Like Djemba-Djemba, the biggest surprise was not only that we managed to offload him, but that it was a top flight side that came in for him, and he returned to his native France with Nice. After a spell with Bordeaux, he's back there now, which shows somebody obviously rates him.

Bebe
We conclude on the most odd of the lot. Signed despite Fergie having never seen him play, all the stories at the time were that he’d pretty much been living in a cardboard box a year before. More annoying, especially given that most cruel of mistresses, hindsight, was that for the same money we could have had established international Rafael Van der Vaart.

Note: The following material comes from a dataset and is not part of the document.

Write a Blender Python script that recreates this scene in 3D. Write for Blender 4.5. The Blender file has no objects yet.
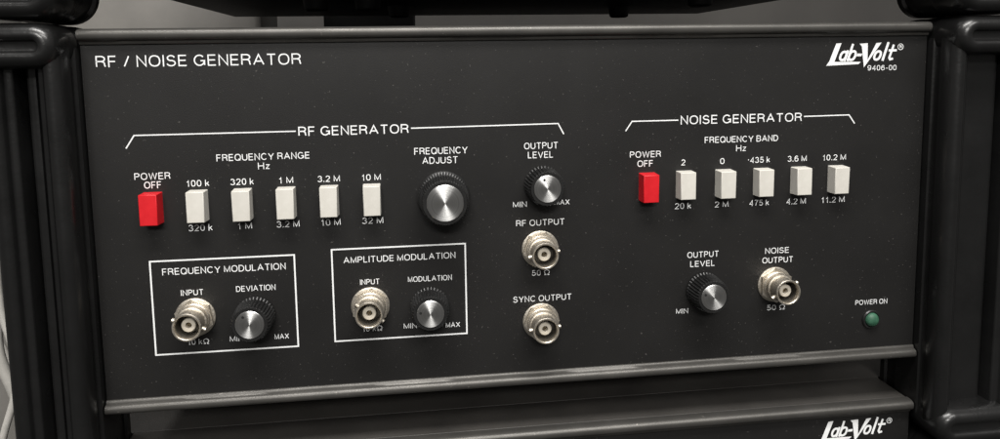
import bpy, bmesh, math, random
from mathutils import Vector, Matrix, Quaternion
random.seed(4)
S=0.001
scene=bpy.context.scene
col=scene.collection
scene.view_settings.view_transform='Standard'
scene.view_settings.look='None'
scene.view_settings.exposure=0

# ---------------------------------------------------------------- materials
def mat(name,color,rough=0.5,metal=0.0,spec=0.5,coat=0.0):
    m=bpy.data.materials.new(name);m.use_nodes=True
    b=m.node_tree.nodes['Principled BSDF']
    b.inputs['Base Color'].default_value=(*color,1)
    b.inputs['Roughness'].default_value=rough
    b.inputs['Metallic'].default_value=metal
    b.inputs['Specular IOR Level'].default_value=spec
    b.inputs['Coat Weight'].default_value=coat
    return m,m.node_tree,b
def coords(nt):
    return nt.nodes.new('ShaderNodeTexCoord').outputs['Object']
def noise(nt,scale,detail=3,rough=0.5,vec=None):
    n=nt.nodes.new('ShaderNodeTexNoise');n.inputs['Scale'].default_value=scale
    n.inputs['Detail'].default_value=detail;n.inputs['Roughness'].default_value=rough
    nt.links.new(vec if vec else coords(nt),n.inputs['Vector']);return n.outputs['Fac']
def ramp(nt,src,stops):
    r=nt.nodes.new('ShaderNodeValToRGB')
    while len(r.color_ramp.elements)<len(stops): r.color_ramp.elements.new(0.5)
    for e,(p,c) in zip(r.color_ramp.elements,stops):
        e.position=p;e.color=(*c,1) if len(c)==3 else c
    nt.links.new(src,r.inputs['Fac']);return r.outputs['Color']
def bump(nt,b,src,strength,dist=0.0002):
    n=nt.nodes.new('ShaderNodeBump');n.inputs['Strength'].default_value=strength
    n.inputs['Distance'].default_value=dist
    nt.links.new(src,n.inputs['Height']);nt.links.new(n.outputs['Normal'],b.inputs['Normal'])
def g(v): return (v,v,v)
def maprange(nt,src,a,b_):
    n=nt.nodes.new('ShaderNodeMapRange');n.inputs['To Min'].default_value=a;n.inputs['To Max'].default_value=b_
    nt.links.new(src,n.inputs['Value']);return n.outputs['Result']
def varied(name,c1,c2,scale,rough=(0.4,0.6),bs=0.2,bscale=3000,metal=0.,spec=0.5,specks=None,coat=0.0):
    m,nt,b=mat(name,c1,0.5,metal,spec,coat)
    f=noise(nt,scale,5,0.6)
    colr=ramp(nt,f,[(0.3,c1),(0.7,c2)])
    if specks:
        sp=noise(nt,specks[0],2,0.5)
        fac=ramp(nt,sp,[(specks[1],g(0)),(specks[1]+0.05,g(1))])
        mx=nt.nodes.new('ShaderNodeMix');mx.data_type='RGBA'
        nt.links.new(fac,mx.inputs[0]);nt.links.new(colr,mx.inputs[6]);mx.inputs[7].default_value=(*specks[2],1)
        colr=mx.outputs[2]
    nt.links.new(colr,b.inputs['Base Color'])
    nt.links.new(maprange(nt,noise(nt,scale*2.3,4),*rough),b.inputs['Roughness'])
    bump(nt,b,noise(nt,bscale,2),bs)
    return m
M={}
M['panel']=varied('black_panel_paint',(0.0098,0.0095,0.0093),(0.0140,0.0135,0.0131),14,(0.38,0.54),0.25,2600,spec=0.33,specks=(900,0.71,(0.065,0.062,0.058)))
M['trim']=varied('worn_grey_trim_metal',(0.075,0.072,0.067),(0.105,0.101,0.094),40,(0.36,0.5),0.2,2500,metal=0.6,specks=(500,0.72,(0.18,0.17,0.155)))
M['cover']=varied('brown_grey_cover_paint',(0.030,0.028,0.026),(0.048,0.045,0.041),25,(0.45,0.62),0.6,1500,spec=0.35)
M['frame']=varied('black_frame_plastic',(0.0055,0.0055,0.0055),(0.009,0.009,0.009),40,(0.20,0.40),0.35,500,spec=0.5,coat=0.1)
M['white']=varied('white_panel_ink',(0.76,0.77,0.77),(0.88,0.89,0.89),300,(0.5,0.6),0.1)
M['cream']=varied('ivory_button_plastic',(0.56,0.54,0.49),(0.64,0.62,0.57),120,(0.38,0.5),0.1,2500)
M['red']=varied('red_button_plastic',(0.52,0.008,0.014),(0.64,0.013,0.02),120,(0.36,0.45),0.1,2500)
M['knob']=varied('black_knob_plastic',(0.009,0.009,0.009),(0.015,0.015,0.015),200,(0.28,0.40),0.2,2500,specks=(1500,0.72,(0.07,0.067,0.064)))
M['dark']=varied('dark_gap',(0.004,0.004,0.004),(0.006,0.006,0.006),50,(0.6,0.8),0.1)
M['bore']=varied('shaded_nickel_bore',(0.10,0.09,0.075),(0.14,0.13,0.11),250,(0.4,0.5),0.1,metal=0.6)
M['nickel']=varied('satin_nickel',(0.58,0.53,0.45),(0.70,0.65,0.57),350,(0.36,0.54),0.4,1200,metal=1.0)
M['gold']=varied('contact_metal',(0.40,0.33,0.22),(0.5,0.42,0.28),250,(0.35,0.45),0.1,metal=1.0)
M['teflon']=varied('insulator_plastic',(0.50,0.46,0.38),(0.60,0.55,0.47),250,(0.45,0.55),0.1)
M['wall']=varied('dim_wall_paint',(0.030,0.028,0.026),(0.05,0.047,0.043),4,(0.7,0.9),0.2,400)
M['cable']=varied('pale_cable_sheath',(0.38,0.37,0.34),(0.5,0.48,0.45),80,(0.4,0.6),0.1)
M['pale']=varied('grey_plastic',(0.13,0.125,0.115),(0.20,0.19,0.175),10,(0.4,0.6),0.1)
M['rubber']=varied('black_rubber',(0.01,0.01,0.01),(0.014,0.014,0.014),80,(0.5,0.7),0.3)
m,nt,b=mat('spun_aluminium',(0.85,0.85,0.84),0.33,1.0)
b.inputs['Anisotropic'].default_value=0.95
b.inputs['Anisotropic Rotation'].default_value=0.25
t=nt.nodes.new('ShaderNodeTangent');t.direction_type='RADIAL';t.axis='Z'
nt.links.new(t.outputs[0],b.inputs['Tangent'])
tc=coords(nt)
ln=nt.nodes.new('ShaderNodeVectorMath');ln.operation='LENGTH';nt.links.new(tc,ln.inputs[0])
cb=nt.nodes.new('ShaderNodeCombineXYZ');nt.links.new(ln.outputs['Value'],cb.inputs[0])
nn=noise(nt,5000,2,0.6,cb.outputs[0])
nt.links.new(ramp(nt,nn,[(0.3,(0.70,0.70,0.69)),(0.7,(0.93,0.93,0.92))]),b.inputs['Base Color'])
M['alu']=m
m,nt,b=mat('green_lens',(0.03,0.11,0.06),0.5,0,0.4,0.0)
nt.links.new(ramp(nt,noise(nt,400,2),[(0.3,(0.025,0.085,0.05)),(0.7,(0.045,0.13,0.08))]),b.inputs['Base Color'])
M['lens']=m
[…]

The whole transfer was covered in mystery, with plenty of rumours that I probably shouldn't repeat under advice from my lawyer*. Needless to say, nobody saw us signing some random kid who had only played a few games for minor teams in Portugal. In terms of shock factor, it was a biggie and at the time, this hack wondered whether a stroke of genius had been pulled off. Sadly, in turns out that all those stories in football comics that I read as a kid, where some guy is spotted playing in the park on Friday and on Saturday is hammering in the winner for his favourite team in the cup final, turned out to not have any basis in reality.

Early on, he managed to bluff a couple of goals, which suggested he might have something about his game. But then came the fiasco against Crawley Town, where United laboured to a 1-0 victory against a non-league team. Nobody came out of that one with honours, but Bebe especially managed to perform as if the ball was some strange object that could cause lethal illness if touched. Subsequently, he was kept far away from the first team and was loaned out to Turkey in the summer. Only a few games into this fresh start, he broke his leg. Ouch.


*I don’t actually have a lawyer. I just wanted to say that to make myself sound “in the know”.